-- start --

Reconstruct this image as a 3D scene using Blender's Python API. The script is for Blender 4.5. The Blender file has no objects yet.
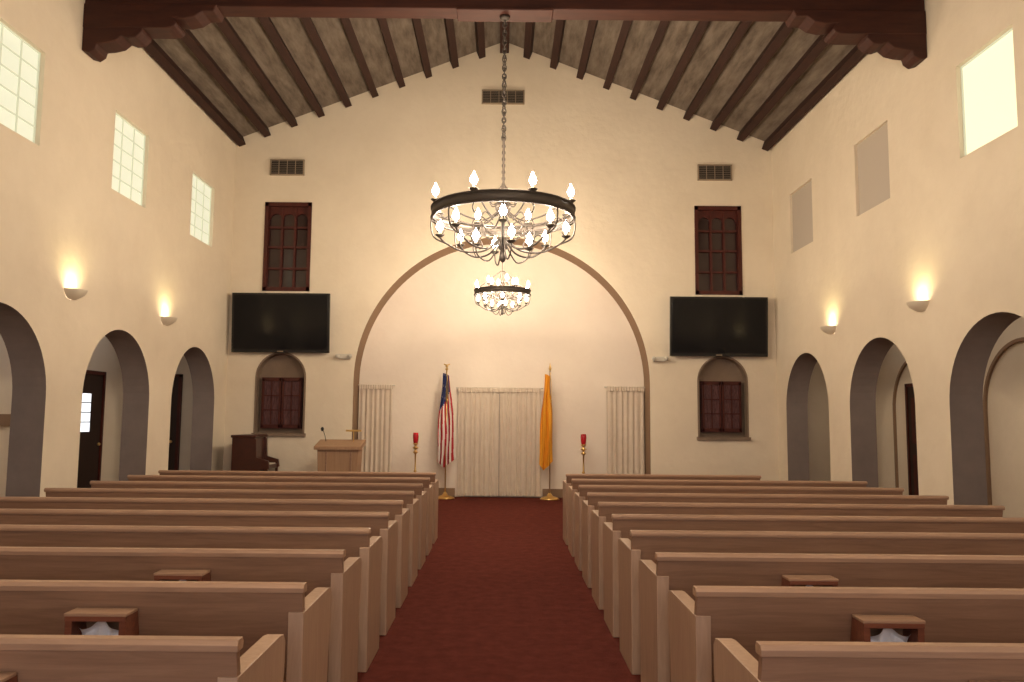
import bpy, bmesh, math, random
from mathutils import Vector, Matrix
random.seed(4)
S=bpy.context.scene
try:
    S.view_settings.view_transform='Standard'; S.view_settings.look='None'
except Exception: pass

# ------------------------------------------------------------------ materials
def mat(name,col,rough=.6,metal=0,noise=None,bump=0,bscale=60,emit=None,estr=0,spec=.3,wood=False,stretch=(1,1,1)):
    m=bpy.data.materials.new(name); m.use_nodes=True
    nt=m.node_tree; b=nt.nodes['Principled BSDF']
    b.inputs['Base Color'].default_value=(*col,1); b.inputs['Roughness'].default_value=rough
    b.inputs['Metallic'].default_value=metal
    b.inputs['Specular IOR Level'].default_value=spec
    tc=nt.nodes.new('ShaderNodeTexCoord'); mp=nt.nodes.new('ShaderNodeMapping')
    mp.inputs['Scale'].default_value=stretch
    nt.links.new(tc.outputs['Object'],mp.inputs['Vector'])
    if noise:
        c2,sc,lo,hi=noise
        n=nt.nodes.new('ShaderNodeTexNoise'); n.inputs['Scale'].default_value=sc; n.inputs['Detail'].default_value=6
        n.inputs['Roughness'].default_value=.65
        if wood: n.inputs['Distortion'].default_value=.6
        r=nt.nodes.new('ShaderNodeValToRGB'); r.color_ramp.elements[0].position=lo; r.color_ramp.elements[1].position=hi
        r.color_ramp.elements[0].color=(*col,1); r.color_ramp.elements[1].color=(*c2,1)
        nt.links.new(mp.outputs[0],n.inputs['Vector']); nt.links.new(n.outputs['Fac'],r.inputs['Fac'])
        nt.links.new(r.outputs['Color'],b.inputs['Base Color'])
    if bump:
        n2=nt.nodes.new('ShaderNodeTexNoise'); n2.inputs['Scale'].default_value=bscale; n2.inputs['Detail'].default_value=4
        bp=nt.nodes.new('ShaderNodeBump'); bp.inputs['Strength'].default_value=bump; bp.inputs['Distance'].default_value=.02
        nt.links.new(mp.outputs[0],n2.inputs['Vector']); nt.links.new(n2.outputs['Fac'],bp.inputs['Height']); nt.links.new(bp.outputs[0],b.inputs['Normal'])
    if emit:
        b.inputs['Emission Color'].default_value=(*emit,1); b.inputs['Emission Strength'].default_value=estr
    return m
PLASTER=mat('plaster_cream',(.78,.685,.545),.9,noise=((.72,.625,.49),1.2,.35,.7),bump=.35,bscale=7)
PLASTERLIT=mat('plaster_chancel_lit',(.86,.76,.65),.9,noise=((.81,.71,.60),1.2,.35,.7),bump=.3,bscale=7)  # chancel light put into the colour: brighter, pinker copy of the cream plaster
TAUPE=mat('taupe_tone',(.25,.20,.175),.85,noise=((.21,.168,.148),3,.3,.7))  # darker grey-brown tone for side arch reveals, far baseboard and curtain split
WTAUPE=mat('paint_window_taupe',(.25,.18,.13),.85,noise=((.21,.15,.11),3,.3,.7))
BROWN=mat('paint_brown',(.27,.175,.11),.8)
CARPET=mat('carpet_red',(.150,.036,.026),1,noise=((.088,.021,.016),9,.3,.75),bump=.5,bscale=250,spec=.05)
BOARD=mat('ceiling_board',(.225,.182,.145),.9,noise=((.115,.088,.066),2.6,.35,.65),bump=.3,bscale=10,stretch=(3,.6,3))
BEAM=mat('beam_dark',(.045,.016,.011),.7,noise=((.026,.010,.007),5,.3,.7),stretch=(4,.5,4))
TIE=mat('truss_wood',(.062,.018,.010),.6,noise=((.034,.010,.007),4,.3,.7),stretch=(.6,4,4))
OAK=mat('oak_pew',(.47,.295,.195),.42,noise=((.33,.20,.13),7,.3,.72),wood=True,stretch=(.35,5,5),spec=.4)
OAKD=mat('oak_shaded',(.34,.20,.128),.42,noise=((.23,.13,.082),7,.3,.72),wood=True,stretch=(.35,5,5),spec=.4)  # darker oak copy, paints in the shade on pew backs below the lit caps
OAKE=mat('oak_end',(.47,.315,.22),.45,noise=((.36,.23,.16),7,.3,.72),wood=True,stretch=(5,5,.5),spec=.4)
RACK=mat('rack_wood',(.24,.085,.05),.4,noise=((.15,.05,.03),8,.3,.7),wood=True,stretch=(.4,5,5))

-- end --
-- start --

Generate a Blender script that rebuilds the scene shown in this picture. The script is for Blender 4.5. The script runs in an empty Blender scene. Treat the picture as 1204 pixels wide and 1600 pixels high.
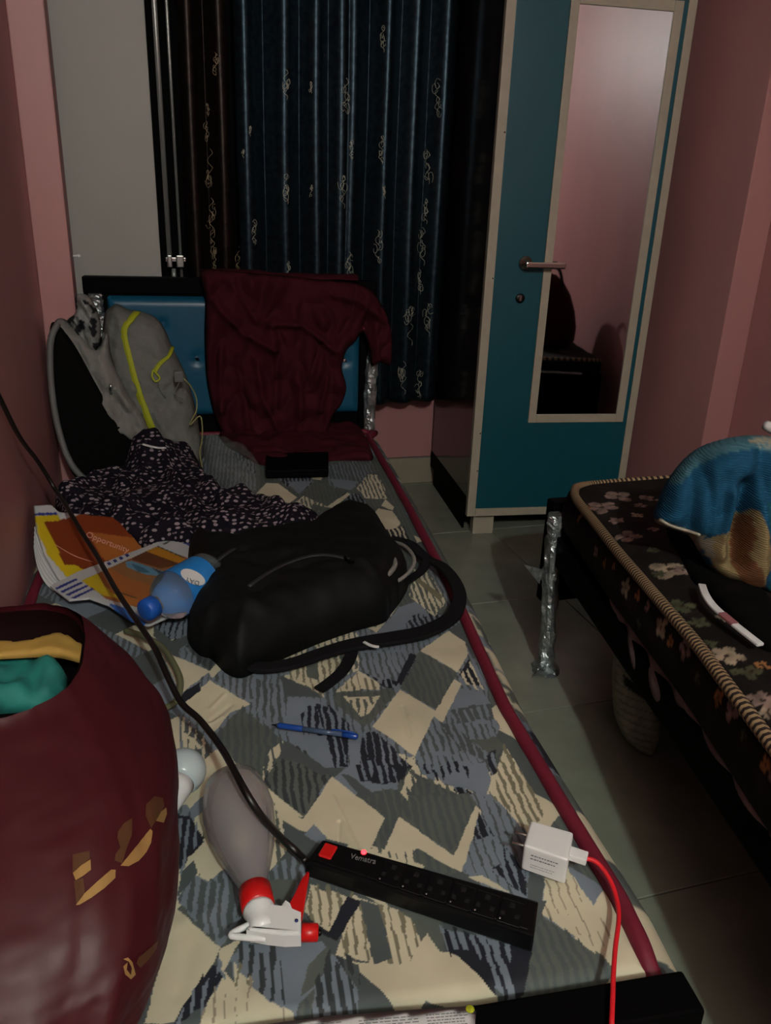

-- end --

THE EXERCISE
From the entries above, copy every line containing the word "script".

TASK OUTPUT
Reconstruct this image as a 3D scene using Blender's Python API. The script is for Blender 4.5. The Blender file has no objects yet.
Generate a Blender script that rebuilds the scene shown in this picture. The script is for Blender 4.5. The script runs in an empty Blender scene. Treat the picture as 1204 pixels wide and 1600 pixels high.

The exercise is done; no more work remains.